## [YOUR GOAL]
Starting at the first line of the listing below, repeat each line up to and including the one containing "HEART = [(SC". Leave out pictures.

## [DATA EXTRACT]

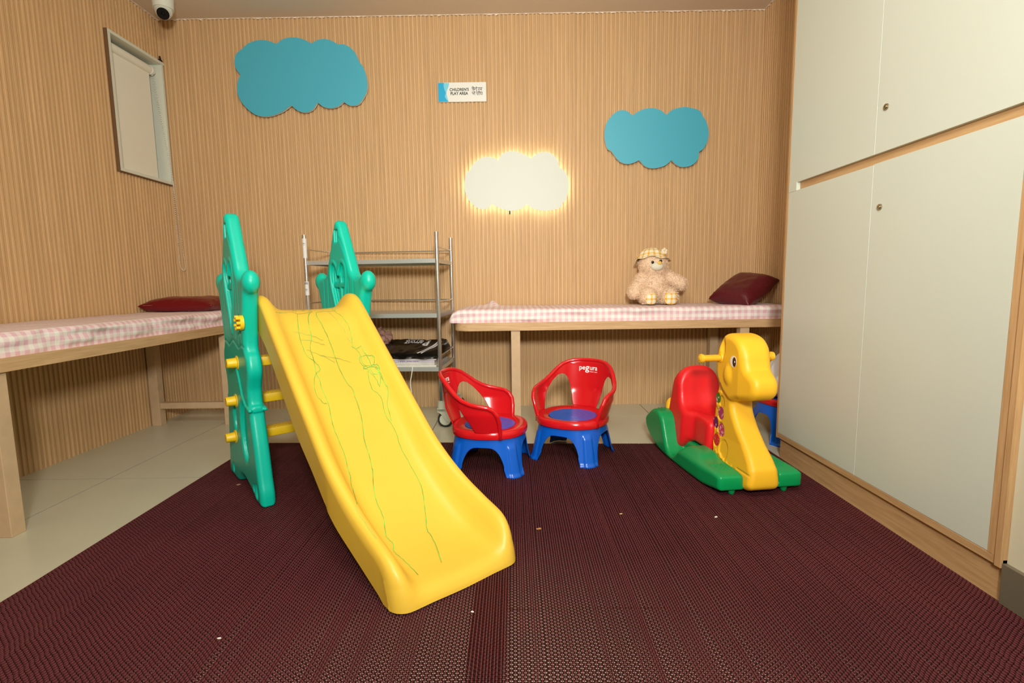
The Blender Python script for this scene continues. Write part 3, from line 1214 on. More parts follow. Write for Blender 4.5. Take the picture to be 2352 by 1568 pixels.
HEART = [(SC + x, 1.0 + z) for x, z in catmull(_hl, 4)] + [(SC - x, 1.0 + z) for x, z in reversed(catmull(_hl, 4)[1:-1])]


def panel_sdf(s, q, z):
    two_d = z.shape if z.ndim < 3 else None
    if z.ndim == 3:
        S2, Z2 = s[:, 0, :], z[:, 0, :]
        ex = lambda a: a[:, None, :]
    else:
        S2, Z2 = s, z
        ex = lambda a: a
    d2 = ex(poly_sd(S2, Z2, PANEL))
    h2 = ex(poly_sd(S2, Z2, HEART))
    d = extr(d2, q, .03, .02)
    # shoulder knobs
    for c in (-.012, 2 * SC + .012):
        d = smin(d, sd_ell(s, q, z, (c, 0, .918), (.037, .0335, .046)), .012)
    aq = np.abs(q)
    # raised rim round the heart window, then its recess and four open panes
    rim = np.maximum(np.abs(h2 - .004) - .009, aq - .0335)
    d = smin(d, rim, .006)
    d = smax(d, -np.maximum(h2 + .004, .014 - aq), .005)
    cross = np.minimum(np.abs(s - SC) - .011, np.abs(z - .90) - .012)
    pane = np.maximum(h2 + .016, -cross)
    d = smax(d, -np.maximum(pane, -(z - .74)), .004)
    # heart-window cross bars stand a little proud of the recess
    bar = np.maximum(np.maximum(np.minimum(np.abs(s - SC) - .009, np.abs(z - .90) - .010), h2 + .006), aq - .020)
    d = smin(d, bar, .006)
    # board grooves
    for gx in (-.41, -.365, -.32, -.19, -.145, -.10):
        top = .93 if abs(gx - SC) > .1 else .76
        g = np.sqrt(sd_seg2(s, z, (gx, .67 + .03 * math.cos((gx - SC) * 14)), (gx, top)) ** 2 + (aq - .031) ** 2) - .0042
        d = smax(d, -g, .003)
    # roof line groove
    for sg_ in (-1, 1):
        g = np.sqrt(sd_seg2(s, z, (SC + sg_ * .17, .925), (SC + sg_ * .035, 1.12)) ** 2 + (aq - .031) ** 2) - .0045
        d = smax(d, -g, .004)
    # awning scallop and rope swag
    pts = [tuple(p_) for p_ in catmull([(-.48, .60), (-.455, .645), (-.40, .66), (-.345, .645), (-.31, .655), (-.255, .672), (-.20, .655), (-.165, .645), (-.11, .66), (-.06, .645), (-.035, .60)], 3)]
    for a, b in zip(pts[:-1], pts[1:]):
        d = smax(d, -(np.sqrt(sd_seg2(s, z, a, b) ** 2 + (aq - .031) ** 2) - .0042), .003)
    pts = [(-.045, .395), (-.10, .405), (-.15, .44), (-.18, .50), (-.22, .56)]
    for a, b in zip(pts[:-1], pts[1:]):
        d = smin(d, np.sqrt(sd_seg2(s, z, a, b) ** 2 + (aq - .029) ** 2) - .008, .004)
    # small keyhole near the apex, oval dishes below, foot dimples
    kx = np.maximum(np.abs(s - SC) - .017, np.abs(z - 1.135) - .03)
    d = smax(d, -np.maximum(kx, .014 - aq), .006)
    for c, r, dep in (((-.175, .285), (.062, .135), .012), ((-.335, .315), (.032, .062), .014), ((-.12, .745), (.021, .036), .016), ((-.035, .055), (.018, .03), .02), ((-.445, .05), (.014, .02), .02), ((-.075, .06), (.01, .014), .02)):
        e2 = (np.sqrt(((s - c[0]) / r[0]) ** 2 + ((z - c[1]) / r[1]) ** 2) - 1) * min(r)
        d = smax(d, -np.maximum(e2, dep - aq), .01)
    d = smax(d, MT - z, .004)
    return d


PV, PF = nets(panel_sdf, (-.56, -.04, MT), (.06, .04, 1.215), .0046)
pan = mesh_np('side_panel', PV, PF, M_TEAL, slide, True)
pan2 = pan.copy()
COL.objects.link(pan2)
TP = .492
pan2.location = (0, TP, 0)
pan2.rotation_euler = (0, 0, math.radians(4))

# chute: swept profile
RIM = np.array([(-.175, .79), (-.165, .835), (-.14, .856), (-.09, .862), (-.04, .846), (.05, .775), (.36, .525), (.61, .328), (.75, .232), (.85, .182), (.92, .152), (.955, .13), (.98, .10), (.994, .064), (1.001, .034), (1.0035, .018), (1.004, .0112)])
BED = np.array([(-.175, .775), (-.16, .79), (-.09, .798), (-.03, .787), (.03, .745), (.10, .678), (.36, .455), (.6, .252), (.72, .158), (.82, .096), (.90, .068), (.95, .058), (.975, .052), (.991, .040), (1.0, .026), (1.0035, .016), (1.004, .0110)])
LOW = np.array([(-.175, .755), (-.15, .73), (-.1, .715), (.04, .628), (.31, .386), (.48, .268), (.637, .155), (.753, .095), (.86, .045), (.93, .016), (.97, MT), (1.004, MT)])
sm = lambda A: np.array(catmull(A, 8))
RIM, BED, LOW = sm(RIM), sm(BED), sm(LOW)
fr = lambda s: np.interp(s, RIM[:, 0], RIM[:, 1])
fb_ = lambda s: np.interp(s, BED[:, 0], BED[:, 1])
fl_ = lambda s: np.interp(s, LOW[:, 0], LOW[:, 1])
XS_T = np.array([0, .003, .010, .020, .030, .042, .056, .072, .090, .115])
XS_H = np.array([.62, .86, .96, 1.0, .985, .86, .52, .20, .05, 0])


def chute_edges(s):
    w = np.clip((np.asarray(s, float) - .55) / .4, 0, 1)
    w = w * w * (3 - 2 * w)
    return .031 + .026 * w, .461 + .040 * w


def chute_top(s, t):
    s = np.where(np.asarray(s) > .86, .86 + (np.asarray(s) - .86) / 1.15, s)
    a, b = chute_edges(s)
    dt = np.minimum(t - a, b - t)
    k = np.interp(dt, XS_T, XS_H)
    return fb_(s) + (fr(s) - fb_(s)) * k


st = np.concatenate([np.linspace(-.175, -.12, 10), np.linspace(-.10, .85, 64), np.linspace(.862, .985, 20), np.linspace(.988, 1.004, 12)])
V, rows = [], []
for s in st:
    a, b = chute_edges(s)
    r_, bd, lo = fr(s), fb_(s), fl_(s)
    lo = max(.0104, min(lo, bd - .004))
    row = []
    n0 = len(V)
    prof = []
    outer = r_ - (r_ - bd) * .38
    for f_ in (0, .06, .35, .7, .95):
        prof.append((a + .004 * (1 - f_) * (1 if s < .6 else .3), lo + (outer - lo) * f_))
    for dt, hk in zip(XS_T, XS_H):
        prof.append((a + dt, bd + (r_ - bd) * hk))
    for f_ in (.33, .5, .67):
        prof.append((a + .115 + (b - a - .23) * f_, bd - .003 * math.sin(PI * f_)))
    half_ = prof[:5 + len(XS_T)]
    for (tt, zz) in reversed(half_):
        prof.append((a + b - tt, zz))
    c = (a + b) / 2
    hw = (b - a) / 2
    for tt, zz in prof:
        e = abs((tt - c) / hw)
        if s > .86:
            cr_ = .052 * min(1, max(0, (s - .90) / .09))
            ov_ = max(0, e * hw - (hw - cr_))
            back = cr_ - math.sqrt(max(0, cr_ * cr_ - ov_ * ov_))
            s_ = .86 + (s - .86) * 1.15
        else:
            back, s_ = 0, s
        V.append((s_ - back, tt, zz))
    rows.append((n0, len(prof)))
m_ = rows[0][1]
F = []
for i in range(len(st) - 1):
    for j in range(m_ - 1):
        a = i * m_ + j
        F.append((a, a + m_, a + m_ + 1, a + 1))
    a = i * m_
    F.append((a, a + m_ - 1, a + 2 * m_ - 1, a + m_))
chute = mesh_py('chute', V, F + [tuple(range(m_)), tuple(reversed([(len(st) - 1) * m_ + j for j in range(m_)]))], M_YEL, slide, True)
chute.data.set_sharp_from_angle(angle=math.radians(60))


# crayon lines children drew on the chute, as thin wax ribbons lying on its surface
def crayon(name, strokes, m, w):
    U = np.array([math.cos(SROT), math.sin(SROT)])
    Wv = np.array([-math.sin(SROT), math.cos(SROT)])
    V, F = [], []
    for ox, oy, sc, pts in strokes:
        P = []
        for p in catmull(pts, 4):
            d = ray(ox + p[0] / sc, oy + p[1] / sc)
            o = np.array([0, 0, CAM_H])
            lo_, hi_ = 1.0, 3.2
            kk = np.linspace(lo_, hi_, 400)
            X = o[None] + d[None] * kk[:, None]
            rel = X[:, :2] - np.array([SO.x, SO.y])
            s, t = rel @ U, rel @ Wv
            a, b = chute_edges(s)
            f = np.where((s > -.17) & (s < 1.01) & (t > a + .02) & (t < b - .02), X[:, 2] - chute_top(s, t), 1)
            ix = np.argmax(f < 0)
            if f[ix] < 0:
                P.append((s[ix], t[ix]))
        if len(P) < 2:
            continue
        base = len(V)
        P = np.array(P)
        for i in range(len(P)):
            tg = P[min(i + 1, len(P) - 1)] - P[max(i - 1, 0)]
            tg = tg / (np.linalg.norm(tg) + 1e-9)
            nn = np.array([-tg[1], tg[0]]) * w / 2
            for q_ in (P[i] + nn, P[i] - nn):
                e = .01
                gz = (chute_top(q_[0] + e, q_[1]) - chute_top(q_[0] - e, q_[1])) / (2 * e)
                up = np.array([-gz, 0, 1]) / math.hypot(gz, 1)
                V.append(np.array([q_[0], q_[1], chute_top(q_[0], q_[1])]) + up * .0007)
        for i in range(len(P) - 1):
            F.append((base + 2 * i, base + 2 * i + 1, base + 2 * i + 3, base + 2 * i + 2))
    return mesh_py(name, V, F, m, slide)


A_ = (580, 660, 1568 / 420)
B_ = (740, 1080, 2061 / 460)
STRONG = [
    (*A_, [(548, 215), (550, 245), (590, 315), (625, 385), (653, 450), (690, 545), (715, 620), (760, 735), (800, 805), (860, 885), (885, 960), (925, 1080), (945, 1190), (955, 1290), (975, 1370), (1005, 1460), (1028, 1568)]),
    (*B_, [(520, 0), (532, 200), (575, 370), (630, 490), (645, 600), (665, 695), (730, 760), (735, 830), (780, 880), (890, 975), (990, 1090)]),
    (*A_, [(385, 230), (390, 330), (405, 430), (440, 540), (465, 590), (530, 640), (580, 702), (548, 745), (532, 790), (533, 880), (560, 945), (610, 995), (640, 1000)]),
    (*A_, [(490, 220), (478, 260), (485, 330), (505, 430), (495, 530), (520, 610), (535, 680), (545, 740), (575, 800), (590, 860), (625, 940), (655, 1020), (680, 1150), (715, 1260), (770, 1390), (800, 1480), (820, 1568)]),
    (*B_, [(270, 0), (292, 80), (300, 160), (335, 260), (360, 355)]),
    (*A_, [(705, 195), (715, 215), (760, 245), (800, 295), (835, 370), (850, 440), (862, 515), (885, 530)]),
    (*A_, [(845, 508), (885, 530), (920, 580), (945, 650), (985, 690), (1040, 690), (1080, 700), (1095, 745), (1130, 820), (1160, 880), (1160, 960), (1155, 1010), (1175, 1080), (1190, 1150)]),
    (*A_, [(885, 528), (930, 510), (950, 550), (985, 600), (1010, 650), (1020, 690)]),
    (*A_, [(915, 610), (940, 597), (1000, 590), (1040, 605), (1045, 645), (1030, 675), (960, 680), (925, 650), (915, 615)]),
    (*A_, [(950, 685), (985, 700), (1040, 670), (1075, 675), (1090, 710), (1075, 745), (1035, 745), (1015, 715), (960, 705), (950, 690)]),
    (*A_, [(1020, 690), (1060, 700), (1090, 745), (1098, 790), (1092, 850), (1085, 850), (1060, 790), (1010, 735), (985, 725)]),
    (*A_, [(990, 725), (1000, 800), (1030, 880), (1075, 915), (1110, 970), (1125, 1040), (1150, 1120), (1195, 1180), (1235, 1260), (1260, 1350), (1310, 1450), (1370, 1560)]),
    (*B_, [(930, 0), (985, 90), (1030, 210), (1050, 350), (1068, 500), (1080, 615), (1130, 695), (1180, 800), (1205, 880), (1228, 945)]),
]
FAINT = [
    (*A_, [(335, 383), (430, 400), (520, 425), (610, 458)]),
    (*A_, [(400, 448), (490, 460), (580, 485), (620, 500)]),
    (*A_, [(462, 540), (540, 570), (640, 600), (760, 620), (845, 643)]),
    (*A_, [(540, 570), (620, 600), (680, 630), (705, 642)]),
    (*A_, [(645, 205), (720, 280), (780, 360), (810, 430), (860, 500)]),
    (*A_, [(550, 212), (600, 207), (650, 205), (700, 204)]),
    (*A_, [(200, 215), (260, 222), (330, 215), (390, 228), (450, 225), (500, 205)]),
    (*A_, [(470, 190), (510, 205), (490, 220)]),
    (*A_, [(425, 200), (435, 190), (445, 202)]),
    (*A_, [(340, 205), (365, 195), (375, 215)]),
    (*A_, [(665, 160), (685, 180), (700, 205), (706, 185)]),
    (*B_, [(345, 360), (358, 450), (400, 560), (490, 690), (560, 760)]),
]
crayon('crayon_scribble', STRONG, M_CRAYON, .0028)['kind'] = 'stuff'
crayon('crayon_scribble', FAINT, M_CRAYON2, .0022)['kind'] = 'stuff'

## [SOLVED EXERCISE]
The Blender Python script for this scene continues. Write part 3, from line 1214 on. More parts follow. Write for Blender 4.5. Take the picture to be 2352 by 1568 pixels.
HEART = [(SC + x, 1.0 + z) for x, z in catmull(_hl, 4)] + [(SC - x, 1.0 + z) for x, z in reversed(catmull(_hl, 4)[1:-1])]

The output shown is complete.